**Data**
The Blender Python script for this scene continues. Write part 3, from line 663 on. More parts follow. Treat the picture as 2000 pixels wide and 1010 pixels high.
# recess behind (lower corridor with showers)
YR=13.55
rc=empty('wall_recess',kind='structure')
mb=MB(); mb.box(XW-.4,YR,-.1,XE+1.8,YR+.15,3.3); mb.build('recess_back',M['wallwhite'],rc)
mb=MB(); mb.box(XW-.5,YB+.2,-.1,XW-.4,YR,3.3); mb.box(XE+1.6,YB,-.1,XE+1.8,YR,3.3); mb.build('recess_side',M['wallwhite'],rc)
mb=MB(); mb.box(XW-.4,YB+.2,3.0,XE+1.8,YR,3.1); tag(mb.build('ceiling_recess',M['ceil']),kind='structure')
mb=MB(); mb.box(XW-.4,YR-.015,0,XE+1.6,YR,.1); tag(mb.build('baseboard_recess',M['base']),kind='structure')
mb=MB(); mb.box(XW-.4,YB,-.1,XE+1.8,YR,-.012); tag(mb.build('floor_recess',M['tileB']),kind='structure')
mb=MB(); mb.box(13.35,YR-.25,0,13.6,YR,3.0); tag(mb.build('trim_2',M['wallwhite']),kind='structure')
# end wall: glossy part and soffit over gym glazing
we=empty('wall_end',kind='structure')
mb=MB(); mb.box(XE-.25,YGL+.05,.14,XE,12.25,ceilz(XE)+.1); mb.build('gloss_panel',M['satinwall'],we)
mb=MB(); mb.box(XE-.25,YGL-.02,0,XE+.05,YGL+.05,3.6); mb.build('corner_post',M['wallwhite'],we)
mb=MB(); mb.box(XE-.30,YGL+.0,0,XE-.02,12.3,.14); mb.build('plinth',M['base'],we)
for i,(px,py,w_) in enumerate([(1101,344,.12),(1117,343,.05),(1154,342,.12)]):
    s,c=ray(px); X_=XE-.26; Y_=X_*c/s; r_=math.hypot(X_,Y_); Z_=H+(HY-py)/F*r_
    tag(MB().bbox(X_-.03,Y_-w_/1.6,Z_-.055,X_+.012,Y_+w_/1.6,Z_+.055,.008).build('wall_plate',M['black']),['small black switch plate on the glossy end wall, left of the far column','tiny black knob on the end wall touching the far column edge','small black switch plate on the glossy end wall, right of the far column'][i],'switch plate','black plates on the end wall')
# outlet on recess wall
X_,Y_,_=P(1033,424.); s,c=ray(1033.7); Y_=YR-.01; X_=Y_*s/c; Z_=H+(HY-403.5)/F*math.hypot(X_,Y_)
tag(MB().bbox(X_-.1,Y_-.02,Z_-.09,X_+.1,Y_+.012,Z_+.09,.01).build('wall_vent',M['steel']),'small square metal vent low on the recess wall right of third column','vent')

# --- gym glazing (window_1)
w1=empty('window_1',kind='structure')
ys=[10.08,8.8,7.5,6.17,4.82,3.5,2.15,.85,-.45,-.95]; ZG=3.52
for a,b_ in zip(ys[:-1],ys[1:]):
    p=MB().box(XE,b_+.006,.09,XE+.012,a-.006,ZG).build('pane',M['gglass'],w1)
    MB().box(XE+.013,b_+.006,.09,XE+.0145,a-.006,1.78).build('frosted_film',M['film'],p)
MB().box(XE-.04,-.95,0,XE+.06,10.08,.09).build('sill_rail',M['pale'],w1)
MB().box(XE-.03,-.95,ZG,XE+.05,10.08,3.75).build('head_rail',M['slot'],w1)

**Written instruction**
Reproduce the entire listing word for word.

**Exercise solution**
The Blender Python script for this scene continues. Write part 3, from line 663 on. More parts follow. Treat the picture as 2000 pixels wide and 1010 pixels high.
# recess behind (lower corridor with showers)
YR=13.55
rc=empty('wall_recess',kind='structure')
mb=MB(); mb.box(XW-.4,YR,-.1,XE+1.8,YR+.15,3.3); mb.build('recess_back',M['wallwhite'],rc)
mb=MB(); mb.box(XW-.5,YB+.2,-.1,XW-.4,YR,3.3); mb.box(XE+1.6,YB,-.1,XE+1.8,YR,3.3); mb.build('recess_side',M['wallwhite'],rc)
mb=MB(); mb.box(XW-.4,YB+.2,3.0,XE+1.8,YR,3.1); tag(mb.build('ceiling_recess',M['ceil']),kind='structure')
mb=MB(); mb.box(XW-.4,YR-.015,0,XE+1.6,YR,.1); tag(mb.build('baseboard_recess',M['base']),kind='structure')
mb=MB(); mb.box(XW-.4,YB,-.1,XE+1.8,YR,-.012); tag(mb.build('floor_recess',M['tileB']),kind='structure')
mb=MB(); mb.box(13.35,YR-.25,0,13.6,YR,3.0); tag(mb.build('trim_2',M['wallwhite']),kind='structure')
# end wall: glossy part and soffit over gym glazing
we=empty('wall_end',kind='structure')
mb=MB(); mb.box(XE-.25,YGL+.05,.14,XE,12.25,ceilz(XE)+.1); mb.build('gloss_panel',M['satinwall'],we)
mb=MB(); mb.box(XE-.25,YGL-.02,0,XE+.05,YGL+.05,3.6); mb.build('corner_post',M['wallwhite'],we)
mb=MB(); mb.box(XE-.30,YGL+.0,0,XE-.02,12.3,.14); mb.build('plinth',M['base'],we)
for i,(px,py,w_) in enumerate([(1101,344,.12),(1117,343,.05),(1154,342,.12)]):
    s,c=ray(px); X_=XE-.26; Y_=X_*c/s; r_=math.hypot(X_,Y_); Z_=H+(HY-py)/F*r_
    tag(MB().bbox(X_-.03,Y_-w_/1.6,Z_-.055,X_+.012,Y_+w_/1.6,Z_+.055,.008).build('wall_plate',M['black']),['small black switch plate on the glossy end wall, left of the far column','tiny black knob on the end wall touching the far column edge','small black switch plate on the glossy end wall, right of the far column'][i],'switch plate','black plates on the end wall')
# outlet on recess wall
X_,Y_,_=P(1033,424.); s,c=ray(1033.7); Y_=YR-.01; X_=Y_*s/c; Z_=H+(HY-403.5)/F*math.hypot(X_,Y_)
tag(MB().bbox(X_-.1,Y_-.02,Z_-.09,X_+.1,Y_+.012,Z_+.09,.01).build('wall_vent',M['steel']),'small square metal vent low on the recess wall right of third column','vent')

# --- gym glazing (window_1)
w1=empty('window_1',kind='structure')
ys=[10.08,8.8,7.5,6.17,4.82,3.5,2.15,.85,-.45,-.95]; ZG=3.52
for a,b_ in zip(ys[:-1],ys[1:]):
    p=MB().box(XE,b_+.006,.09,XE+.012,a-.006,ZG).build('pane',M['gglass'],w1)
    MB().box(XE+.013,b_+.006,.09,XE+.0145,a-.006,1.78).build('frosted_film',M['film'],p)
MB().box(XE-.04,-.95,0,XE+.06,10.08,.09).build('sill_rail',M['pale'],w1)
MB().box(XE-.03,-.95,ZG,XE+.05,10.08,3.75).build('head_rail',M['slot'],w1)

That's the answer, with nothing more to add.